My first musical purchase had come in the form of the CD single of "1979", a minor lie of a radio hit released in the year 1996. That disc still sits in its case on one of my shelves to this day, the four original band members walking out of a roller-rink in some sort of drugged-up stupor, pastel make-up and silk and leather attacking the dizzy lens. I listened to the six songs on that disc until they became a part of my heartbeat. It wasn't a matter of "playing them out" as can happen when something is listened to too frequently; I simply didn't hear it anymore. Everything was alright if I heard Billy's tinny pleas. The songs became home, the status quo soundtrack to my life in homeostasis.

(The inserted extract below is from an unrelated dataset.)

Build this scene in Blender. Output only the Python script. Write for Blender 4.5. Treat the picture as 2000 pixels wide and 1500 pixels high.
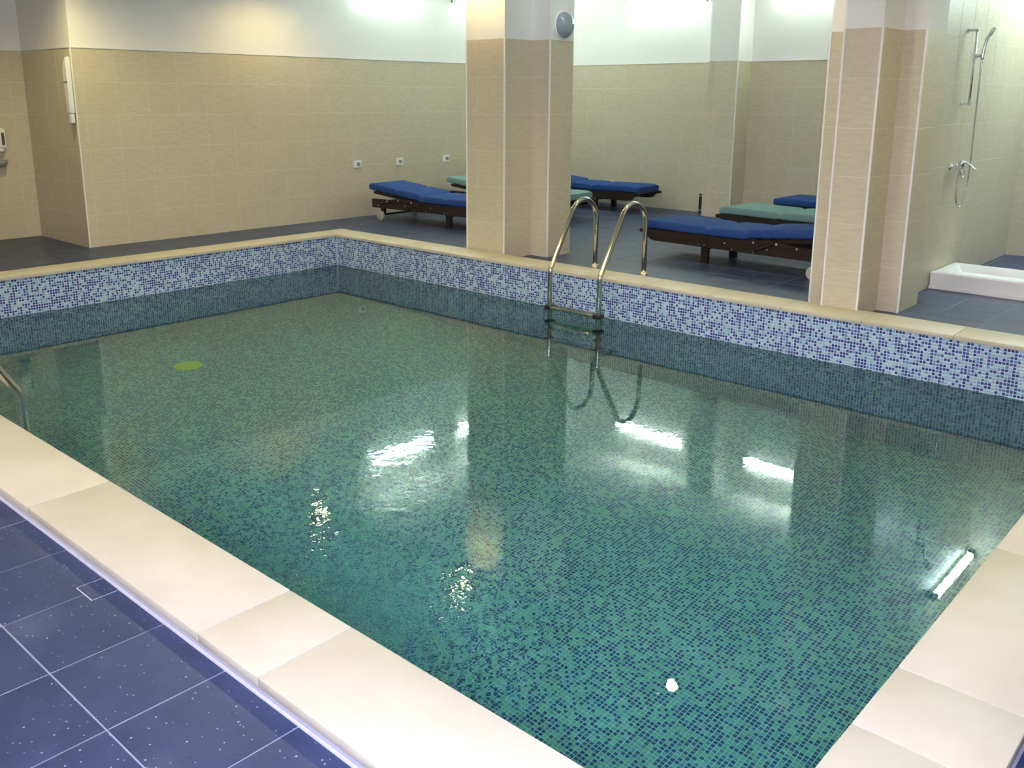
import bpy, bmesh, math, random
import numpy as np
from mathutils import Vector, Matrix

random.seed(7)
rng = np.random.default_rng(11)
for o in list(bpy.data.objects):
    bpy.data.objects.remove(o)
scene = bpy.context.scene
COL = scene.collection

# ------------------------------------------------------------------ camera
F_PX, YAW, PITCH, ROLL = 1795.6, 0.7356, -0.234, 0.0047
CAM = Vector((8.1697, -6.2021, 1.4892))
fw = Vector((-math.sin(YAW) * math.cos(PITCH), math.cos(YAW) * math.cos(PITCH), math.sin(PITCH)))
rt = Vector((math.cos(YAW), math.sin(YAW), 0))
up = rt.cross(fw)
rt, up = math.cos(ROLL) * rt + math.sin(ROLL) * up, math.cos(ROLL) * up - math.sin(ROLL) * rt
cd = bpy.data.cameras.new('camera')
cam = bpy.data.objects.new('camera', cd)
COL.objects.link(cam)
mw = Matrix((rt, up, -fw)).transposed().to_4x4()
mw.translation = CAM
cam.matrix_world = mw
cd.sensor_width = 36
cd.lens = F_PX * 36 / 2000
cd.shift_x = 8.56 / 2000
cd.shift_y = -134.5 / 2000
cd.clip_start = 0.02
scene.camera = cam

# ------------------------------------------------------------------ world, exposure, render options
wd = bpy.data.worlds.new('world')
wd.use_nodes = True
wd.node_tree.nodes['Background'].inputs[0].default_value = (0.9, 1.0, 0.95, 1)
wd.node_tree.nodes['Background'].inputs[1].default_value = 0.0
scene.world = wd
vs = scene.view_settings
vs.view_transform = 'Standard'
vs.look = 'None'
vs.exposure = 0.0
vs.gamma = 1.0
vs.use_curve_mapping = False
cy = scene.cycles
cy.use_denoising = True
cy.max_bounces = 10
cy.diffuse_bounces = 5
cy.glossy_bounces = 5
cy.transmission_bounces = 6
cy.caustics_reflective = True
cy.caustics_refractive = True
cy.sample_clamp_indirect = 0.0
cy.blur_glossy = 0.3

TUBE_POWER = 30.0        # radiance of the tube diffusers
SPOT_POWER = 47.0        # watts of each warm downlight over the far coping
SPOT_POWER_2 = 100.0     # watts of the downlights over the middle of the pool
SHOWER_TUBE = 120.0      # radiance of the tubes in the shower corner
UPLIGHT = 240.0          # radiance of a slot added atop the lounge tubes to brighten the wall above
FRONT_FILL = 180.0       # radiance of the unseen fill tubes added behind the viewpoint
STEP_FILL = 14.0         # radiance of the unseen fill tubes added on the ceiling step
FLASH_POWER = 560.0       # the camera's own flash
TUBE_COL = (0.80, 1.0, 0.93)
WARM_COL = (1.0, 0.78, 0.34)
WARM_COL_2 = (1.0, 0.88, 0.40)


def light(name, kind, loc, power, color, radius=0.03, parent=None, target=None, angle=None, blend=0.5):
    ld = bpy.data.lights.new(name, kind)
    ld.energy = power
    ld.color = color
    ld.shadow_soft_size = radius
    if kind == 'SPOT':
        ld.spot_size = angle
        ld.spot_blend = blend
    o = bpy.data.objects.new(name, ld)
    COL.objects.link(o)
    o.location = loc
    if target is not None:
        o.rotation_euler = (Vector(target) - Vector(loc)).to_track_quat('-Z', 'Y').to_euler()
    if parent:
        o.parent = parent
    return o


# the flash of the camera that took the photograph
light('flash', 'SPOT', CAM + 0.07 * up + 0.05 * rt, FLASH_POWER, (0.45, 0.55, 1.0), 0.02,
      target=CAM + 3 * fw - 0.55 * up, angle=math.radians(95), blend=0.9)

# ------------------------------------------------------------------ dimensions (metres)
D = -0.061               # deck level; the coping top is z = 0
WL = -0.343              # water level
PL, PW = 7.4986, 4.762   # pool: x 0..PL, y -PW..0
PD = -1.75               # pool floor
CO = 0.29                # coping: outer edge behind the mosaic plane
XL, XL2, JY = -1.3666, -2.597, -2.1166
YB, XS = 5.0144, 5.7076
XP = 5.46                # lounge side of the partition wall
YS = 4.10                # end wall behind the shower
XMAX, YMIN = 10.6, -7.4
ZT = 1.939               # top of wall tiling
ZC1, ZC2, YC = 2.87, 3.30, 0.40   # pool ceiling, lounge ceiling, step between them

# ------------------------------------------------------------------ materials


class NT:
    def __init__(s, name):
        s.m = bpy.data.materials.new(name)
        s.m.use_nodes = True
        s.t = s.m.node_tree
        s.t.nodes.clear()
        s.out = s.n('ShaderNodeOutputMaterial')

    def n(s, typ, **kw):
        nd = s.t.nodes.new(typ)
        for k, v in kw.items():
            if k.startswith('i_'):
                nd.inputs[k[2:].replace('_', ' ')].default_value = v
            else:
                setattr(nd, k, v)
        return nd

    def l(s, a, b):
        s.t.links.new(a, b)

    def bsdf(s, color=(0.8, 0.8, 0.8), rough=0.5, metal=0.0, spec=0.5):
        b = s.n('ShaderNodeBsdfPrincipled')
        b.inputs['Base Color'].default_value = (*color, 1)
        b.inputs['Roughness'].default_value = rough
        b.inputs['Metallic'].default_value = metal
        b.inputs['Specular IOR Level'].default_value = spec
        s.l(b.outputs[0], s.out.inputs[0])
        s.b = b
        return b

    def mix(s, fac, a, b, blend='MIX'):
        m = s.n('ShaderNodeMix', data_type='RGBA', blend_type=blend)
        for sock, v in ((m.inputs[0], fac), (m.inputs[6], a), (m.inputs[7], b)):
            if hasattr(v, 'is_linked'):
                s.l(v, sock)
            elif isinstance(v, tuple):
                sock.default_value = (*v, 1)
            else:
                sock.default_value = v
        return m.outputs[2]

    def math(s, op, a, b=None, c=None, clamp=False):
        m = s.n('ShaderNodeMath', operation=op, use_clamp=clamp)
        for i, v in enumerate((a, b, c)):
            if v is None:
                continue
            if hasattr(v, 'is_linked'):
                s.l(v, m.inputs[i])
            else:
                m.inputs[i].default_value = v
        return m.outputs[0]

    def ramp(s, val, lo, hi):
        m = s.n('ShaderNodeMapRange')
        m.inputs['From Min'].default_value = lo
        m.inputs['From Max'].default_value = hi
        s.l(val, m.inputs['Value'])
        return m.outputs[0]

    def bump(s, h, strength, dist=0.002):
        b = s.n('ShaderNodeBump')
        b.inputs['Strength'].default_value = strength
        b.inputs['Distance'].default_value = dist
        s.l(h, b.inputs['Height'])
        s.l(b.outputs[0], s.b.inputs['Normal'])

    def coords(s, scale=(1, 1, 1), per_object=True):
        tc = s.n('ShaderNodeTexCoord')
        mp = s.n('ShaderNodeMapping')
        mp.inputs['Scale'].default_value = scale
        s.l(tc.outputs['Object'], mp.inputs['Vector'])
        if per_object:
            oi = s.n('ShaderNodeObjectInfo')
            cx = s.n('ShaderNodeCombineXYZ')
            s.l(s.math('MULTIPLY', oi.outputs['Random'], 37.0), cx.inputs[0])
            s.l(s.math('MULTIPLY', oi.outputs['Random'], 91.0), cx.inputs[1])
            s.l(cx.outputs[0], mp.inputs['Location'])
            s.rand = oi.outputs['Random']
        return mp.outputs[0]

    def noise(s, vec, scale, detail=3, rough=0.55):
        nz = s.n('ShaderNodeTexNoise')
        nz.inputs['Scale'].default_value = scale
        nz.inputs['Detail'].default_value = detail
        nz.inputs['Roughness'].default_value = rough
        if vec is not None:
            s.l(vec, nz.inputs['Vector'])
        return nz.outputs[0]


def simple(name, color, rough=0.5, metal=0.0, spec=0.5, nscale=60.0, var=0.06, bump=0.0):
    t = NT(name)
    t.bsdf(color, rough, metal, spec)
    nz = t.noise(t.coords(per_object=False), nscale)
    c2 = tuple(min(1, c * (1 - 2 * var)) for c in color)
    t.l(t.mix(nz, color, c2), t.b.inputs['Base Color'])
    if bump:
        t.bump(nz, bump)
    return t.m


def m_wall_tile():
    t = NT('beige_wall_tile')
    t.bsdf((0.56, 0.5, 0.36), 0.38, spec=0.4)
    v = t.coords((1, 5, 1))
    n1 = t.noise(v, 9, 5, 0.65)
    n2 = t.noise(v, 60, 3, 0.6)
    c = t.mix(t.ramp(n1, 0.32, 0.72), (0.53, 0.455, 0.315), (0.635, 0.565, 0.425))
    c = t.mix(t.math('MULTIPLY', t.ramp(n2, 0.55, 0.8), 0.22), c, (0.70, 0.64, 0.50))
    c = t.mix(t.math('MULTIPLY', t.rand, 0.16), c, (0.50, 0.43, 0.30))
    t.l(c, t.b.inputs['Base Color'])
    t.bump(n2, 0.14)
    return t.m


def m_deck_tile():
    t = NT('blue_slate_deck_tile')
    t.bsdf((0.05, 0.06, 0.13), 0.36, spec=0.5)
    v = t.coords((1, 1, 1))
    n1 = t.noise(v, 5, 4, 0.6)
    n2 = t.noise(v, 55, 3, 0.7)
    c = t.mix(t.ramp(n1, 0.3, 0.7), (0.024, 0.036, 0.088), (0.040, 0.054, 0.118))
    c = t.mix(t.math('MULTIPLY', t.ramp(n2, 0.5, 0.75), 0.4), c, (0.016, 0.024, 0.068))
    n3 = t.noise(v, 2.3, 3, 0.5)
    c = t.mix(t.math('MULTIPLY', t.ramp(n3, 0.58, 0.72), 0.22), c, (0.17, 0.175, 0.21))
    vo = t.n('ShaderNodeTexVoronoi')
    vo.inputs['Scale'].default_value = 70
    t.l(v, vo.inputs['Vector'])
    wn = t.n('ShaderNodeSeparateColor')
    t.l(vo.outputs['Color'], wn.inputs[0])
    rad = t.math('MULTIPLY', t.ramp(wn.outputs[0], 0.45, 1.0), 0.21)
    dot = t.math('LESS_THAN', vo.outputs['Distance'], rad)
    c = t.mix(t.math('MULTIPLY', dot, 0.75), c, (0.48, 0.52, 0.60))
    t.l(c, t.b.inputs['Base Color'])
    t.l(t.math('ADD', 0.30, t.math('MULTIPLY', n1, 0.2)), t.b.inputs['Roughness'])
    t.bump(n2, 0.25)
    return t.m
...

But home too becomes tiresome for most. After several months of repeated play I decided to move on to bigger and better through acquiring the entire album. This proved difficult, since the confused Wal Mart employee had never heard of "Melancholy and Infinity Sadness", partially because it didn't exist. My mother tried to aid in the search, but her role as liaison was limited due to the error on my part to give the correct title. Alas, the internet had yet to be invented (and not by Al Gore, despite what he'd have you believe). A few more desperate attempts at conveying the correct title to the slightly subhuman employee of Satan led to a positive response from the almighty computer: "Mellon Collie and the Infinite Sadness", a double-disc to my delight, was out of stock but could be ordered for the mere price of $23.99, which I gladly forked over to the boy in blue. A week later and it was in my hands, in my room, in my ears and the ears of my mother and pet rabbit, neither of which had much say in the matter. More and more singles kept being released off the record, more and more music videos were made, and each time I felt like an old friend was succeeding. Billy and I would conquer the world, so long as I and millions like me kept buying posters, pins, patches, shirts, and compact discs bearing the name of his creative baby. There must be a specific date for when Rock-n-Roll was reduced to Capitalism in purest form, but musical historians will have to duke that one out on their own time and dimes.

It came as no surprise that I sought out the ultimate in geek-level fan merchandise: a six-disc box set--complete with 124-page booklet of lyrics, liner notes, and general egocentric babble--of the band's six singles off "Mellon Collie". Sure, it cost between fifty and sixty dollars and I already had one-third of the songs in my possession (the six singles from the record, plus the B-sides from the aforementioned "1979" CD), but could a pricetag truly be placed on fanhood and dedication? Yes, folks--you've come to the right assumption: music collection was one of my earliest forms of obsessive compulsive behavior, though not my first. A fixation with even numbers (Freud might say as an attempt to bring fairness to an unfair environment) and repetition to achieve them to achieve them came at an earlier date, but I won't bore bore bore bore you with that.

My mother's Sears-bought stereo could not be accessed fast enough. I sprang into the condo and loaded its six-disc changer with the entire overzealous collection, then plopped myself down on the beige rug in front of it, watching the digital seconds and tracks tick by in orange block lettering. By the end of the musical marathon I was sprawled out on my stomach and barely able to keep my eyes open. It seemed as though one song, the last one in line, had been playing forever without making much sense. I came out of my quasi-coma and glanced up at the time display indicator. The track had been playing for forty-three minutes and counting! Thumbing through the pounds of paperwork provided in the package led me to the name of the "song" in question: "The Pistachio Medley". Upon closer investigation I realized what I'd been unfairly subjected to. The entire track was simply a string of totally unrelated riffs and snippets that'd been taped in the brainstorming process for the album's composition, most of which consisted of heavily overdriven guitars poorly recorded. Not one word came from Mr. Corgan's mouth. Not even a bassline could be heard. It was simply a guitarist or two jamming with a drummer for ten seconds at a time, only to be copied and pasted between two totally different pieces of metallic trash. It was a vain man's display of true power, a sad way to take advantage of an impressionable young mind. I hit the power button and stormed up to my room. If I hadn't paid eight dollars for each of them those two posters would've been instantly ripped down. Billy Corgan had cheated me. Later lackluster releases over the course of the following eight years would prove that it wouldn't be the last time. But what's that they say? You never forget your first?

For nostalgia's sake I popped the telltale CD into my truck's stereo last week and forgot about it. When that disc finally came on last night I turned it up and rolled the window's down on Eighty-Seven since no one could hear me anyway. But that last song, that piss-poor "Pistachio Medley" hit my ears like a ton of ancient aural bricks, so I stopped playing air drums at eighty miles-an-hour to do the only appropriate thing: I pictured myself and my first taste of disillusionment there on that plush carpet and laughed.